= TASK DETAILS =
In the entries below, find the lines that contain the word "picture" and copy them.

Records with scene code:

>> start

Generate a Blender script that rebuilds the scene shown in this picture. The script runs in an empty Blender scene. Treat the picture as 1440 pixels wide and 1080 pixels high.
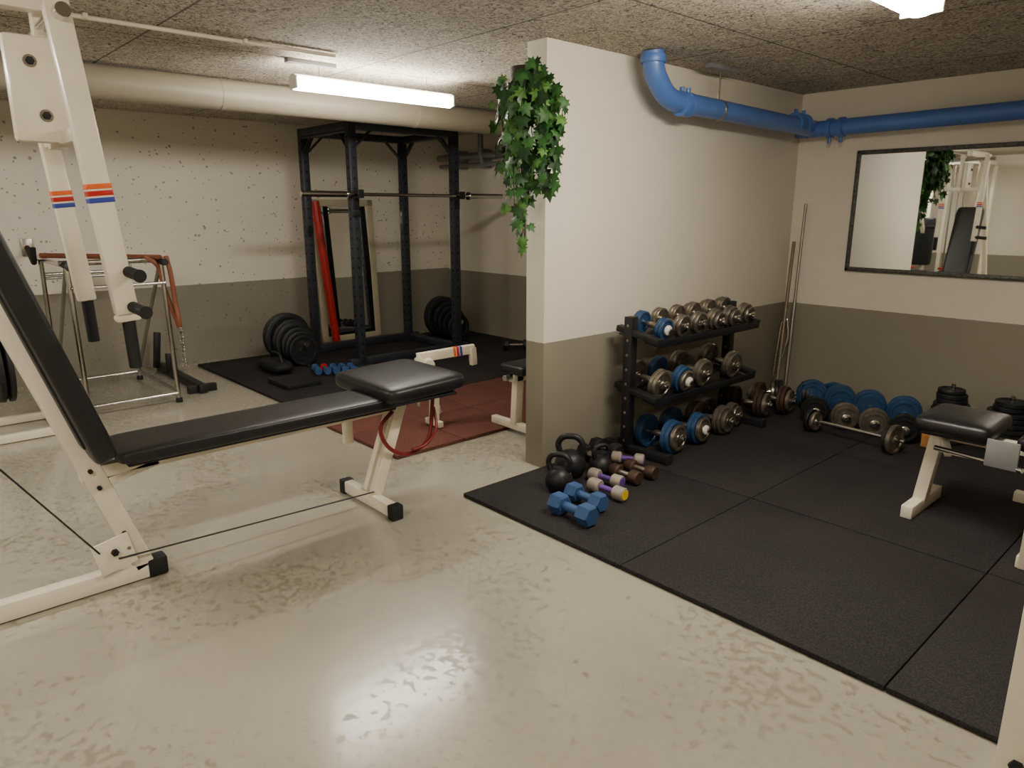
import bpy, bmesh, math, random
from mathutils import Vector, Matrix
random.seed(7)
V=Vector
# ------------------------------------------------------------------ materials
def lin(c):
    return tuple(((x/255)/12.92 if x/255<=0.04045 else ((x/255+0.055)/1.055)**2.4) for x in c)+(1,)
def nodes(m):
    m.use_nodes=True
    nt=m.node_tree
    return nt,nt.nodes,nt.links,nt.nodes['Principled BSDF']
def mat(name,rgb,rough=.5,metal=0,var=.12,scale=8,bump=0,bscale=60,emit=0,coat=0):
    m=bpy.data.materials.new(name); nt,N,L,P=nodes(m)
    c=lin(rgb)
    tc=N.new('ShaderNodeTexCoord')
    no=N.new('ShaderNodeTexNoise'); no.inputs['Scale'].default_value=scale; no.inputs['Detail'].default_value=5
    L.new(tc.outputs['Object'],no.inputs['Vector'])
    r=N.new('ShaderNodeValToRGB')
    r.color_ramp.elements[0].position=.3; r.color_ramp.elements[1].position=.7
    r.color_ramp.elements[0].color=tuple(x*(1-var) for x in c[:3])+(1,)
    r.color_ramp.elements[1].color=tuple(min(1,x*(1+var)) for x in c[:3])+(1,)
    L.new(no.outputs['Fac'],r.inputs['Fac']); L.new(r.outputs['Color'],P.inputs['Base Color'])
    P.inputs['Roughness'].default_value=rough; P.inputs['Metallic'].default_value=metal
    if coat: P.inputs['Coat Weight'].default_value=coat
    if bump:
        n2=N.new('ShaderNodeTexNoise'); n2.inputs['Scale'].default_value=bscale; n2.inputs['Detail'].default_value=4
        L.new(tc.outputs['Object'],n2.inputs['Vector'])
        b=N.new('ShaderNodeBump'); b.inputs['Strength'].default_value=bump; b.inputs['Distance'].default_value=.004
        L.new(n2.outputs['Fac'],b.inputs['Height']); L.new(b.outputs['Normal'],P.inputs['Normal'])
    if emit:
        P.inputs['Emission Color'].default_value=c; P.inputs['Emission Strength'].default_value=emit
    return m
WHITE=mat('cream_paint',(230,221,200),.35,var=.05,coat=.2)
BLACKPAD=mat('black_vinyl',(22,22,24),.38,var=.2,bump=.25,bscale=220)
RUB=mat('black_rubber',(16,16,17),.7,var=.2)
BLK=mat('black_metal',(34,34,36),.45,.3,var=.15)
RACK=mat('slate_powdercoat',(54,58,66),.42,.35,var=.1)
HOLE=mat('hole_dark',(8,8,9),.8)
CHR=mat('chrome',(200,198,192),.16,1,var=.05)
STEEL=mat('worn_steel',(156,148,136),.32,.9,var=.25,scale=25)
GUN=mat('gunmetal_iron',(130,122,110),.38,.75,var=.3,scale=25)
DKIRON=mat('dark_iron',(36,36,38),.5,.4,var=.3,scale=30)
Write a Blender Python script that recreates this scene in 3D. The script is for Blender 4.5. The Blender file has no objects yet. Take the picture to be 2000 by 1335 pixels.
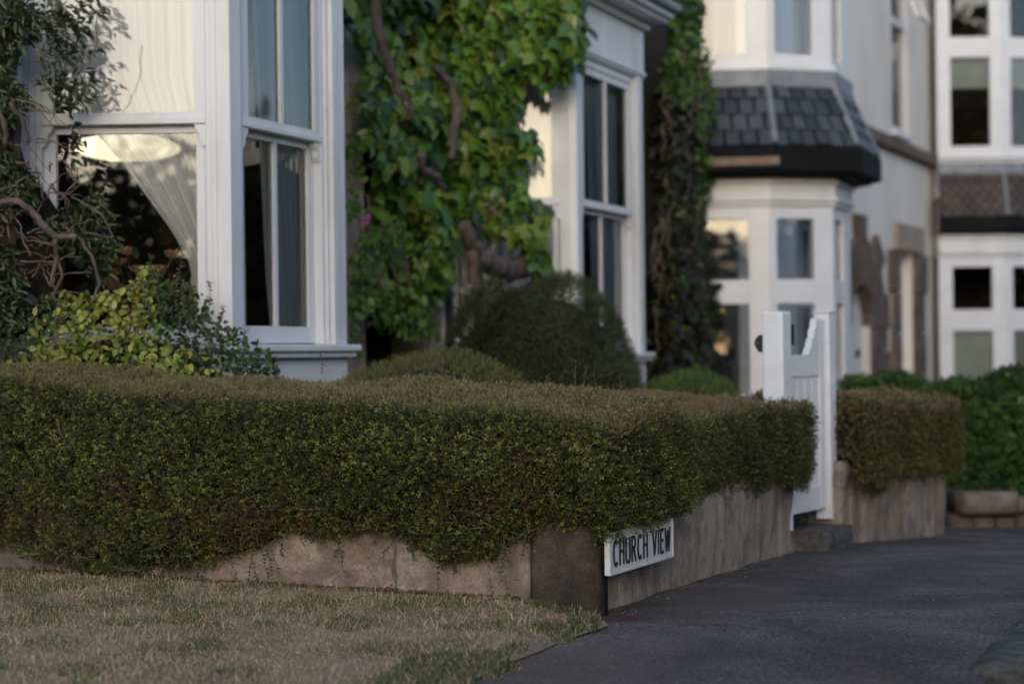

>> end

= COMPLETED TASK =
Generate a Blender script that rebuilds the scene shown in this picture. The script runs in an empty Blender scene. Treat the picture as 1440 pixels wide and 1080 pixels high.
Write a Blender Python script that recreates this scene in 3D. The script is for Blender 4.5. The Blender file has no objects yet. Take the picture to be 2000 by 1335 pixels.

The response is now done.